*Data provided:*
______________________________

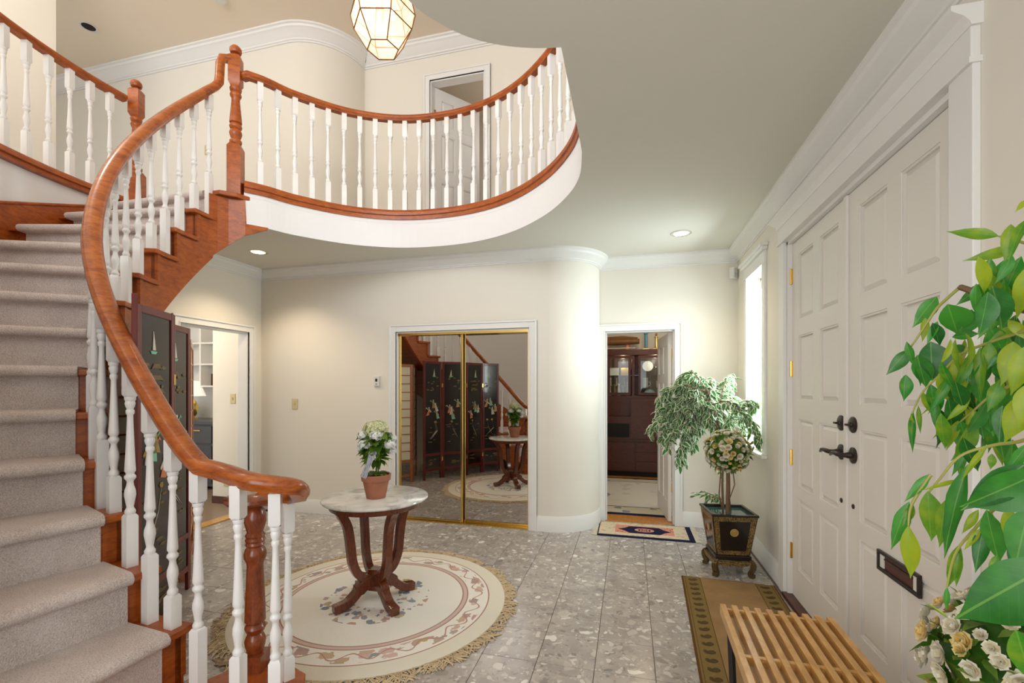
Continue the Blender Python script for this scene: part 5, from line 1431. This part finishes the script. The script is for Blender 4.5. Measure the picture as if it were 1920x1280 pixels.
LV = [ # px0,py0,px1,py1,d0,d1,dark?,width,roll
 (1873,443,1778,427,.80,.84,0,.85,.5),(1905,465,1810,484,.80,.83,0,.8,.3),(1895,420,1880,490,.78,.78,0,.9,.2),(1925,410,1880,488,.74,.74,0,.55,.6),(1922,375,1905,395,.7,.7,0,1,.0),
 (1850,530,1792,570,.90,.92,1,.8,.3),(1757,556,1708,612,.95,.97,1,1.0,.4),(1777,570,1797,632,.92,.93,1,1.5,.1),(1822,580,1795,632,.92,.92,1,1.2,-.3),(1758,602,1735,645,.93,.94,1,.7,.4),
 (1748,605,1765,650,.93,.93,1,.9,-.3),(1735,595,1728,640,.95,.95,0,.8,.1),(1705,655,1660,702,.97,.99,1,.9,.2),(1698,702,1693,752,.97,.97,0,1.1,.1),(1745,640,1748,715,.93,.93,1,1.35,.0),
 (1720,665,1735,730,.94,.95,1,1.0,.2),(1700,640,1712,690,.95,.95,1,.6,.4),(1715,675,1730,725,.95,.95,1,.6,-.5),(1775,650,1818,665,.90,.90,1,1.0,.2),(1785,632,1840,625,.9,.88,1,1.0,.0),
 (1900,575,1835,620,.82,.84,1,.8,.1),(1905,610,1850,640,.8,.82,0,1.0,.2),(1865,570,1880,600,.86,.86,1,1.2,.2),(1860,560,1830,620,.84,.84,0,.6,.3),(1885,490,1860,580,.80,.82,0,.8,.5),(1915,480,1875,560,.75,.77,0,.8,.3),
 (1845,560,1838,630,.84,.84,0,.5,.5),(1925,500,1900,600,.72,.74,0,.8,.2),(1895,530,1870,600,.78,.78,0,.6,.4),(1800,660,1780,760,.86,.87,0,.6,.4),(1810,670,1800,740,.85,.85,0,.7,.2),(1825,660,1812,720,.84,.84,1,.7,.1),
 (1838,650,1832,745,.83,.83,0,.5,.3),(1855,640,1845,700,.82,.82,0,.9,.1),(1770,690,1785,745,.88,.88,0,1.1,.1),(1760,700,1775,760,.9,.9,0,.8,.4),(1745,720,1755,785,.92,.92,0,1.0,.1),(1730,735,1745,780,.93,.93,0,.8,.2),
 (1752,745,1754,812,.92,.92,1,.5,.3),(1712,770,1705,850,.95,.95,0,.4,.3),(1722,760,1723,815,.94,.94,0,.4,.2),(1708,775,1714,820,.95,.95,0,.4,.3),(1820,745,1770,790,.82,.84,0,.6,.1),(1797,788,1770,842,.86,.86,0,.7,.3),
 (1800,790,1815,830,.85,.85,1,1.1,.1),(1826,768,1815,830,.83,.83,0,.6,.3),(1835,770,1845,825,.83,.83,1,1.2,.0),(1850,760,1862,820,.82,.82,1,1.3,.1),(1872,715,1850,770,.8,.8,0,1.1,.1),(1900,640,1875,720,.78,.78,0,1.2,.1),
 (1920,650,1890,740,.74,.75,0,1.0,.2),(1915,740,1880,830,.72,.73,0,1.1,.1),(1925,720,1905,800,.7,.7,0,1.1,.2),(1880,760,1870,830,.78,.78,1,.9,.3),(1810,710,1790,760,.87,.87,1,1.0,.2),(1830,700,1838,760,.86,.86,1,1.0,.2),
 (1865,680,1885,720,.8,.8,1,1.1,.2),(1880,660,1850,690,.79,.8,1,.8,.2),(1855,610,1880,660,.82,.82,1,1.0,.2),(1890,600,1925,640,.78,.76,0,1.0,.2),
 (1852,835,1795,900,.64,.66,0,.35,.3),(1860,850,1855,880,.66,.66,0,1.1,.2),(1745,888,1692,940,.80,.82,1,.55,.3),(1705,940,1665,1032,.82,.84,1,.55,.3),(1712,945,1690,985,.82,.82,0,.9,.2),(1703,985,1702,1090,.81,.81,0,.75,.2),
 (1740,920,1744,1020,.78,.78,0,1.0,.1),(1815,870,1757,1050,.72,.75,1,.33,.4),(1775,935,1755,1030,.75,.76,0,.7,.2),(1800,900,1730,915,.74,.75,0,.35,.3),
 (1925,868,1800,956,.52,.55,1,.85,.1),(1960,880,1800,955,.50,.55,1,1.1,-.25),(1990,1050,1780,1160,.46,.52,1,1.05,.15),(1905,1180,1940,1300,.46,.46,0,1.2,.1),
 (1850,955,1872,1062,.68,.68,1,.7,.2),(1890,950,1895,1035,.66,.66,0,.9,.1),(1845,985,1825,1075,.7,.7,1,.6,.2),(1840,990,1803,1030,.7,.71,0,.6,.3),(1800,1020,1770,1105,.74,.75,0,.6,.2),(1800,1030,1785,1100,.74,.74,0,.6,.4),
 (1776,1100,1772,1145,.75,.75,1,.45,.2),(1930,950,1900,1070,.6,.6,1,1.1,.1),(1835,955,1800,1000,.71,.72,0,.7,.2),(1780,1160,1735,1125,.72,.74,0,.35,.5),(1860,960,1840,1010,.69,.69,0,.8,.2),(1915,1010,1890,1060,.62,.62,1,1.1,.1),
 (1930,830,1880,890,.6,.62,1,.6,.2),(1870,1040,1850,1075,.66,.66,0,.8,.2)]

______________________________

*Exercise instructions:*
Leave out the pictures and transcribe everything else exactly.

*Answer to this task:*
Continue the Blender Python script for this scene: part 5, from line 1431. This part finishes the script. The script is for Blender 4.5. Measure the picture as if it were 1920x1280 pixels.
LV = [ # px0,py0,px1,py1,d0,d1,dark?,width,roll
 (1873,443,1778,427,.80,.84,0,.85,.5),(1905,465,1810,484,.80,.83,0,.8,.3),(1895,420,1880,490,.78,.78,0,.9,.2),(1925,410,1880,488,.74,.74,0,.55,.6),(1922,375,1905,395,.7,.7,0,1,.0),
 (1850,530,1792,570,.90,.92,1,.8,.3),(1757,556,1708,612,.95,.97,1,1.0,.4),(1777,570,1797,632,.92,.93,1,1.5,.1),(1822,580,1795,632,.92,.92,1,1.2,-.3),(1758,602,1735,645,.93,.94,1,.7,.4),
 (1748,605,1765,650,.93,.93,1,.9,-.3),(1735,595,1728,640,.95,.95,0,.8,.1),(1705,655,1660,702,.97,.99,1,.9,.2),(1698,702,1693,752,.97,.97,0,1.1,.1),(1745,640,1748,715,.93,.93,1,1.35,.0),
 (1720,665,1735,730,.94,.95,1,1.0,.2),(1700,640,1712,690,.95,.95,1,.6,.4),(1715,675,1730,725,.95,.95,1,.6,-.5),(1775,650,1818,665,.90,.90,1,1.0,.2),(1785,632,1840,625,.9,.88,1,1.0,.0),
 (1900,575,1835,620,.82,.84,1,.8,.1),(1905,610,1850,640,.8,.82,0,1.0,.2),(1865,570,1880,600,.86,.86,1,1.2,.2),(1860,560,1830,620,.84,.84,0,.6,.3),(1885,490,1860,580,.80,.82,0,.8,.5),(1915,480,1875,560,.75,.77,0,.8,.3),
 (1845,560,1838,630,.84,.84,0,.5,.5),(1925,500,1900,600,.72,.74,0,.8,.2),(1895,530,1870,600,.78,.78,0,.6,.4),(1800,660,1780,760,.86,.87,0,.6,.4),(1810,670,1800,740,.85,.85,0,.7,.2),(1825,660,1812,720,.84,.84,1,.7,.1),
 (1838,650,1832,745,.83,.83,0,.5,.3),(1855,640,1845,700,.82,.82,0,.9,.1),(1770,690,1785,745,.88,.88,0,1.1,.1),(1760,700,1775,760,.9,.9,0,.8,.4),(1745,720,1755,785,.92,.92,0,1.0,.1),(1730,735,1745,780,.93,.93,0,.8,.2),
 (1752,745,1754,812,.92,.92,1,.5,.3),(1712,770,1705,850,.95,.95,0,.4,.3),(1722,760,1723,815,.94,.94,0,.4,.2),(1708,775,1714,820,.95,.95,0,.4,.3),(1820,745,1770,790,.82,.84,0,.6,.1),(1797,788,1770,842,.86,.86,0,.7,.3),
 (1800,790,1815,830,.85,.85,1,1.1,.1),(1826,768,1815,830,.83,.83,0,.6,.3),(1835,770,1845,825,.83,.83,1,1.2,.0),(1850,760,1862,820,.82,.82,1,1.3,.1),(1872,715,1850,770,.8,.8,0,1.1,.1),(1900,640,1875,720,.78,.78,0,1.2,.1),
 (1920,650,1890,740,.74,.75,0,1.0,.2),(1915,740,1880,830,.72,.73,0,1.1,.1),(1925,720,1905,800,.7,.7,0,1.1,.2),(1880,760,1870,830,.78,.78,1,.9,.3),(1810,710,1790,760,.87,.87,1,1.0,.2),(1830,700,1838,760,.86,.86,1,1.0,.2),
 (1865,680,1885,720,.8,.8,1,1.1,.2),(1880,660,1850,690,.79,.8,1,.8,.2),(1855,610,1880,660,.82,.82,1,1.0,.2),(1890,600,1925,640,.78,.76,0,1.0,.2),
 (1852,835,1795,900,.64,.66,0,.35,.3),(1860,850,1855,880,.66,.66,0,1.1,.2),(1745,888,1692,940,.80,.82,1,.55,.3),(1705,940,1665,1032,.82,.84,1,.55,.3),(1712,945,1690,985,.82,.82,0,.9,.2),(1703,985,1702,1090,.81,.81,0,.75,.2),
 (1740,920,1744,1020,.78,.78,0,1.0,.1),(1815,870,1757,1050,.72,.75,1,.33,.4),(1775,935,1755,1030,.75,.76,0,.7,.2),(1800,900,1730,915,.74,.75,0,.35,.3),
 (1925,868,1800,956,.52,.55,1,.85,.1),(1960,880,1800,955,.50,.55,1,1.1,-.25),(1990,1050,1780,1160,.46,.52,1,1.05,.15),(1905,1180,1940,1300,.46,.46,0,1.2,.1),
 (1850,955,1872,1062,.68,.68,1,.7,.2),(1890,950,1895,1035,.66,.66,0,.9,.1),(1845,985,1825,1075,.7,.7,1,.6,.2),(1840,990,1803,1030,.7,.71,0,.6,.3),(1800,1020,1770,1105,.74,.75,0,.6,.2),(1800,1030,1785,1100,.74,.74,0,.6,.4),
 (1776,1100,1772,1145,.75,.75,1,.45,.2),(1930,950,1900,1070,.6,.6,1,1.1,.1),(1835,955,1800,1000,.71,.72,0,.7,.2),(1780,1160,1735,1125,.72,.74,0,.35,.5),(1860,960,1840,1010,.69,.69,0,.8,.2),(1915,1010,1890,1060,.62,.62,1,1.1,.1),
 (1930,830,1880,890,.6,.62,1,.6,.2),(1870,1040,1850,1075,.66,.66,0,.8,.2)]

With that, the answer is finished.